▸ **Exercise goal**
Below is a block of records; return all of them exactly, but without the images.

▸ **Entries supplied**
┌──
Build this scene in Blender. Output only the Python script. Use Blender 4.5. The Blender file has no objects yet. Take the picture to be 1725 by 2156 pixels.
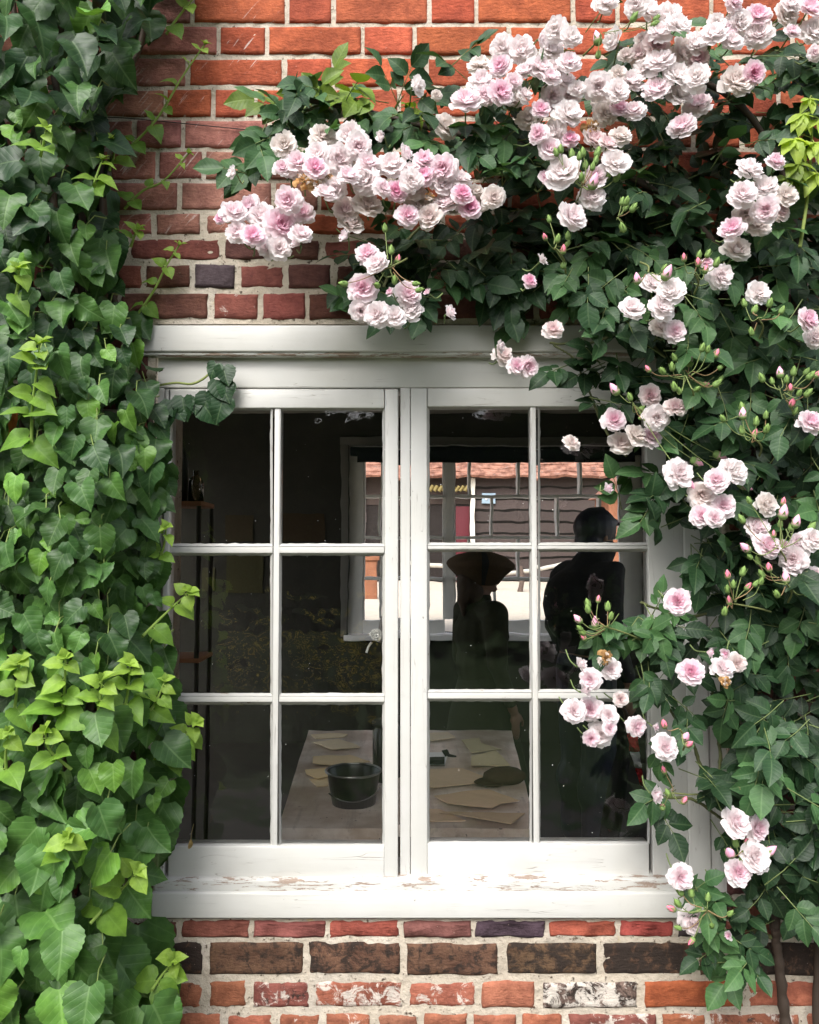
import bpy, bmesh, math
import numpy as np
from mathutils import Vector, Matrix

# ------------------------------------------------------------------ camera, world, sun, exposure
SC = bpy.context.scene
COL = SC.collection
F, CX, CY, PITCH = 1660.0, 862.5, 1078.0, math.radians(2.86)   # measured on the photograph at 1725 x 2156
CAM = np.array([0.0, -1.82, 1.6])
cd = bpy.data.cameras.new('camera'); cam = bpy.data.objects.new('camera', cd); COL.objects.link(cam)
cam.location = CAM; cam.rotation_euler = (math.radians(90) + PITCH, 0, 0)
cd.sensor_fit = 'HORIZONTAL'; cd.sensor_width = 36; cd.lens = 36 * F / 1725; cd.clip_start = .05; cd.clip_end = 500
SC.camera = cam
SUN_EL, SUN_AZ = math.radians(47), math.radians(200)            # azimuth from +Y, clockwise: behind the camera, a little left
W = bpy.data.worlds.new('World'); SC.world = W; W.use_nodes = True
nt = W.node_tree; nt.nodes.clear()
sky = nt.nodes.new('ShaderNodeTexSky'); sky.sky_type = 'NISHITA'; sky.sun_disc = False
sky.sun_elevation = SUN_EL; sky.sun_rotation = SUN_AZ; sky.dust_density = 4; sky.air_density = 1.0; sky.ozone_density = 1
hs = nt.nodes.new('ShaderNodeHueSaturation'); hs.inputs['Saturation'].default_value = .42     # thin overcast
bg = nt.nodes.new('ShaderNodeBackground'); bg.inputs['Strength'].default_value = .14
wo = nt.nodes.new('ShaderNodeOutputWorld')
nt.links.new(sky.outputs[0], hs.inputs['Color']); nt.links.new(hs.outputs[0], bg.inputs[0]); nt.links.new(bg.outputs[0], wo.inputs[0])
sl = bpy.data.lights.new('sun', 'SUN'); sl.energy = 1.2; sl.angle = math.radians(32); sl.color = (1, .985, .96)
so = bpy.data.objects.new('sun', sl); COL.objects.link(so)
sd = Vector((math.sin(SUN_AZ) * math.cos(SUN_EL), math.cos(SUN_AZ) * math.cos(SUN_EL), math.sin(SUN_EL)))
so.rotation_euler = sd.to_track_quat('Z', 'Y').to_euler()
SC.view_settings.view_transform = 'Standard'; SC.view_settings.look = 'None'
SC.view_settings.exposure = 1.34; SC.view_settings.gamma = 1; SC.view_settings.use_curve_mapping = False
SC.render.engine = 'CYCLES'
SC.cycles.use_denoising = True
SC.cycles.max_bounces = 10; SC.cycles.transparent_max_bounces = 16; SC.cycles.diffuse_bounces = 5; SC.cycles.glossy_bounces = 4
SC.cycles.caustics_reflective = False

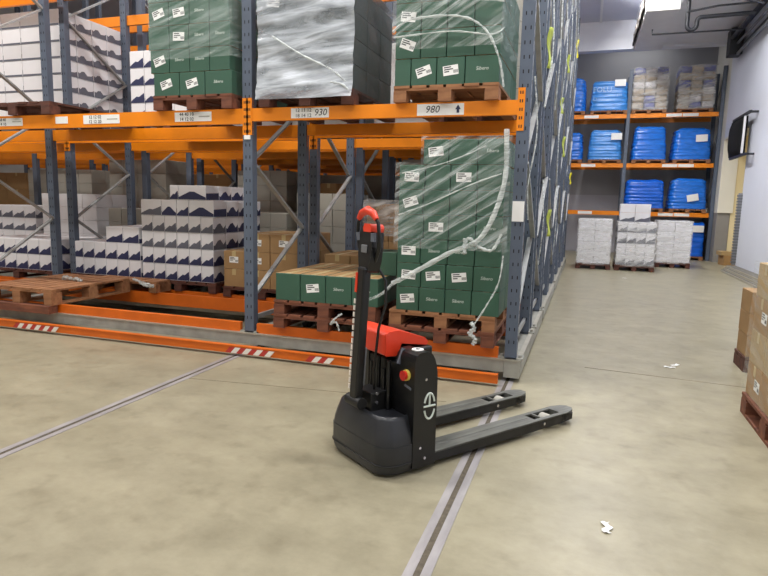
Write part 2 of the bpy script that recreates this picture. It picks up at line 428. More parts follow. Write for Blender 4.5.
BEAMS = {}
for k in range(4):
    Y0 = 2.65*k
    r = empty('mobile_pallet_rack', (0, Y0, 0))
    tag(r, ['mobile pallet rack at the front, behind the striped orange bar', 'mobile pallet rack second from the striped bar, stocked with cartons',
            'mobile pallet rack third from the striped bar along the aisle', 'mobile pallet rack at the far end of the row, facing the blue loads'][k], 'pallet rack', 'mobile pallet racks')
    rows = (0, 1.3)
    # carriage
    for y0, y1, zt in ((-.015, .12, .172), (1.12, 1.28, .13), (2.3, 2.43, .172)):
        MB().box(-12.3, y0, .075, -.002, y1, zt).build('base_beam', 'base', r)
    MB().box(.0, -.015, .035, .12, 2.43, .168).build('side_beam', 'base', r)
    MB().box(.09, -.015, .168, .125, 2.43, .178).build('pale_edge', 'pale_steel', r)
    for x in (-2.34, -5.69):
        MB().box(x, .0, .09, x+.12, 2.42, .165).build('side_beam', 'base', r)
    for x in PX[:3]:
        for y in (.25, 1.2, 2.2): MB().cyl((x+.0, y, .073), (x+.07, y, .073), .072, 14).build('wheel', 'black_matt', r)
    for ri, ry in enumerate(rows):
        for fi, x in enumerate(PX):
            for pi_, py in enumerate((ry, ry+1.025)):
                near = (k == 0)
                o = link('upright', PM[(1 if (near and fi < 3) else 0, 1 if fi == 0 else 0)], r, (x, py, 0))
                if near and fi < 3: link('foot_plate', FM, o)
            # zig-zag bracing between the two posts of the frame
            zs = [.47, 1.07, 1.67, 2.27, 2.87, 3.47, 4.07, 4.67, 5.27]
            fl = (ri == 0)
            for a, (z0, z1) in enumerate(zip(zs, zs[1:])):
                ya, yb = (.06, 1.04) if (a % 2 == 0) == fl else (1.04, .06)
                if fi >= 3 and (k > 0): continue
                xo = x+(PW/2 if fi else PW-.025)+(.012 if a % 2 else -.012)
                MB().bar((xo, ry+ya, z0), (xo, ry+yb, z1), .02, .042, up=(1, 0, 0)).build('brace', 'brace', r)
            MB().bar((x+PW/2, ry+.06, .3), (x+PW/2, ry+1.04, .3), .02, .042).build('brace', 'brace', r)
        for bi in range(4):
            xa, xb = PX[bi+1]+PW, PX[bi]
            hh = .105 if bi == 0 else .125
            for y in (ry, ry+1.055):
                o = beam(r, xa, xb, y, L1, hh, 'orange', conn=(k == 0))
                BEAMS[(k, bi, y)] = o
                if bi > 0 or y > 0: beam(r, xa, xb, y, L2, hh, 'orange', conn=False)
                elif k == 0: beam(r, xa, xb, y, L2, hh, 'orange', conn=True)
            if k < 3:
                for y in (ry+.0, ry+1.055):
                    beam(r, xa+.03, xb-.05, y, .262, .135, 'orange_low', 'ground_beam', conn=False)
    if k == 0:
        sb = MB().box(-12.3, -.185, .025, -.02, -.15, .092).build('safety_bar', 'orange_low', r)
        b = MB(); b.box(-12.3, -.19, .086, -.02, -.145, .096); b.build('bar_cap', 'orange_low', sb)
        for x0, n in ((-4.85, 5), (-2.38, 4), (-1.61, 2)):
            b = MB()
            for q in range(n):
                for c in (0, 1):
                    u0 = x0+.11*q+.055*c
                    b.box(u0, -.1925, .03, u0+.055, -.19, .04, c) if False else b.prism([(u0, .03), (u0+.055, .03), (u0+.10, .08), (u0+.045, .08)], lambda a, d_, hh: (a, hh, d_), -.1925, -.19, c)
            b.build('warning_tape', ['red_tape', 'white_tape'], sb)
        MB().box(-12.3, -.02, .165, .1, .0, .178).build('pale_edge', 'pale_steel', r)  # pale strip paints the highlight along the front beam's top edge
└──
▸ **Response to the task**
Build this scene in Blender. Output only the Python script. Use Blender 4.5. The Blender file has no objects yet. Take the picture to be 1725 by 2156 pixels.
import bpy, bmesh, math
import numpy as np
from mathutils import Vector, Matrix

# ------------------------------------------------------------------ camera, world, sun, exposure
SC = bpy.context.scene
COL = SC.collection
F, CX, CY, PITCH = 1660.0, 862.5, 1078.0, math.radians(2.86)   # measured on the photograph at 1725 x 2156
CAM = np.array([0.0, -1.82, 1.6])
cd = bpy.data.cameras.new('camera'); cam = bpy.data.objects.new('camera', cd); COL.objects.link(cam)
cam.location = CAM; cam.rotation_euler = (math.radians(90) + PITCH, 0, 0)
cd.sensor_fit = 'HORIZONTAL'; cd.sensor_width = 36; cd.lens = 36 * F / 1725; cd.clip_start = .05; cd.clip_end = 500
SC.camera = cam
SUN_EL, SUN_AZ = math.radians(47), math.radians(200)            # azimuth from +Y, clockwise: behind the camera, a little left
W = bpy.data.worlds.new('World'); SC.world = W; W.use_nodes = True
nt = W.node_tree; nt.nodes.clear()
sky = nt.nodes.new('ShaderNodeTexSky'); sky.sky_type = 'NISHITA'; sky.sun_disc = False
sky.sun_elevation = SUN_EL; sky.sun_rotation = SUN_AZ; sky.dust_density = 4; sky.air_density = 1.0; sky.ozone_density = 1
hs = nt.nodes.new('ShaderNodeHueSaturation'); hs.inputs['Saturation'].default_value = .42     # thin overcast
bg = nt.nodes.new('ShaderNodeBackground'); bg.inputs['Strength'].default_value = .14
wo = nt.nodes.new('ShaderNodeOutputWorld')
nt.links.new(sky.outputs[0], hs.inputs['Color']); nt.links.new(hs.outputs[0], bg.inputs[0]); nt.links.new(bg.outputs[0], wo.inputs[0])
sl = bpy.data.lights.new('sun', 'SUN'); sl.energy = 1.2; sl.angle = math.radians(32); sl.color = (1, .985, .96)
so = bpy.data.objects.new('sun', sl); COL.objects.link(so)
sd = Vector((math.sin(SUN_AZ) * math.cos(SUN_EL), math.cos(SUN_AZ) * math.cos(SUN_EL), math.sin(SUN_EL)))
so.rotation_euler = sd.to_track_quat('Z', 'Y').to_euler()
SC.view_settings.view_transform = 'Standard'; SC.view_settings.look = 'None'
SC.view_settings.exposure = 1.34; SC.view_settings.gamma = 1; SC.view_settings.use_curve_mapping = False
SC.render.engine = 'CYCLES'
SC.cycles.use_denoising = True
SC.cycles.max_bounces = 10; SC.cycles.transparent_max_bounces = 16; SC.cycles.diffuse_bounces = 5; SC.cycles.glossy_bounces = 4
SC.cycles.caustics_reflective = False

Write part 2 of the bpy script that recreates this picture. It picks up at line 428. More parts follow. Write for Blender 4.5.
BEAMS = {}
for k in range(4):
    Y0 = 2.65*k
    r = empty('mobile_pallet_rack', (0, Y0, 0))
    tag(r, ['mobile pallet rack at the front, behind the striped orange bar', 'mobile pallet rack second from the striped bar, stocked with cartons',
            'mobile pallet rack third from the striped bar along the aisle', 'mobile pallet rack at the far end of the row, facing the blue loads'][k], 'pallet rack', 'mobile pallet racks')
    rows = (0, 1.3)
    # carriage
    for y0, y1, zt in ((-.015, .12, .172), (1.12, 1.28, .13), (2.3, 2.43, .172)):
        MB().box(-12.3, y0, .075, -.002, y1, zt).build('base_beam', 'base', r)
    MB().box(.0, -.015, .035, .12, 2.43, .168).build('side_beam', 'base', r)
    MB().box(.09, -.015, .168, .125, 2.43, .178).build('pale_edge', 'pale_steel', r)
    for x in (-2.34, -5.69):
        MB().box(x, .0, .09, x+.12, 2.42, .165).build('side_beam', 'base', r)
    for x in PX[:3]:
        for y in (.25, 1.2, 2.2): MB().cyl((x+.0, y, .073), (x+.07, y, .073), .072, 14).build('wheel', 'black_matt', r)
    for ri, ry in enumerate(rows):
        for fi, x in enumerate(PX):
            for pi_, py in enumerate((ry, ry+1.025)):
                near = (k == 0)
                o = link('upright', PM[(1 if (near and fi < 3) else 0, 1 if fi == 0 else 0)], r, (x, py, 0))
                if near and fi < 3: link('foot_plate', FM, o)
            # zig-zag bracing between the two posts of the frame
            zs = [.47, 1.07, 1.67, 2.27, 2.87, 3.47, 4.07, 4.67, 5.27]
            fl = (ri == 0)
            for a, (z0, z1) in enumerate(zip(zs, zs[1:])):
                ya, yb = (.06, 1.04) if (a % 2 == 0) == fl else (1.04, .06)
                if fi >= 3 and (k > 0): continue
                xo = x+(PW/2 if fi else PW-.025)+(.012 if a % 2 else -.012)
                MB().bar((xo, ry+ya, z0), (xo, ry+yb, z1), .02, .042, up=(1, 0, 0)).build('brace', 'brace', r)
            MB().bar((x+PW/2, ry+.06, .3), (x+PW/2, ry+1.04, .3), .02, .042).build('brace', 'brace', r)
        for bi in range(4):
            xa, xb = PX[bi+1]+PW, PX[bi]
            hh = .105 if bi == 0 else .125
            for y in (ry, ry+1.055):
                o = beam(r, xa, xb, y, L1, hh, 'orange', conn=(k == 0))
                BEAMS[(k, bi, y)] = o
                if bi > 0 or y > 0: beam(r, xa, xb, y, L2, hh, 'orange', conn=False)
                elif k == 0: beam(r, xa, xb, y, L2, hh, 'orange', conn=True)
            if k < 3:
                for y in (ry+.0, ry+1.055):
                    beam(r, xa+.03, xb-.05, y, .262, .135, 'orange_low', 'ground_beam', conn=False)
    if k == 0:
        sb = MB().box(-12.3, -.185, .025, -.02, -.15, .092).build('safety_bar', 'orange_low', r)
        b = MB(); b.box(-12.3, -.19, .086, -.02, -.145, .096); b.build('bar_cap', 'orange_low', sb)
        for x0, n in ((-4.85, 5), (-2.38, 4), (-1.61, 2)):
            b = MB()
            for q in range(n):
                for c in (0, 1):
                    u0 = x0+.11*q+.055*c
                    b.box(u0, -.1925, .03, u0+.055, -.19, .04, c) if False else b.prism([(u0, .03), (u0+.055, .03), (u0+.10, .08), (u0+.045, .08)], lambda a, d_, hh: (a, hh, d_), -.1925, -.19, c)
            b.build('warning_tape', ['red_tape', 'white_tape'], sb)
        MB().box(-12.3, -.02, .165, .1, .0, .178).build('pale_edge', 'pale_steel', r)  # pale strip paints the highlight along the front beam's top edge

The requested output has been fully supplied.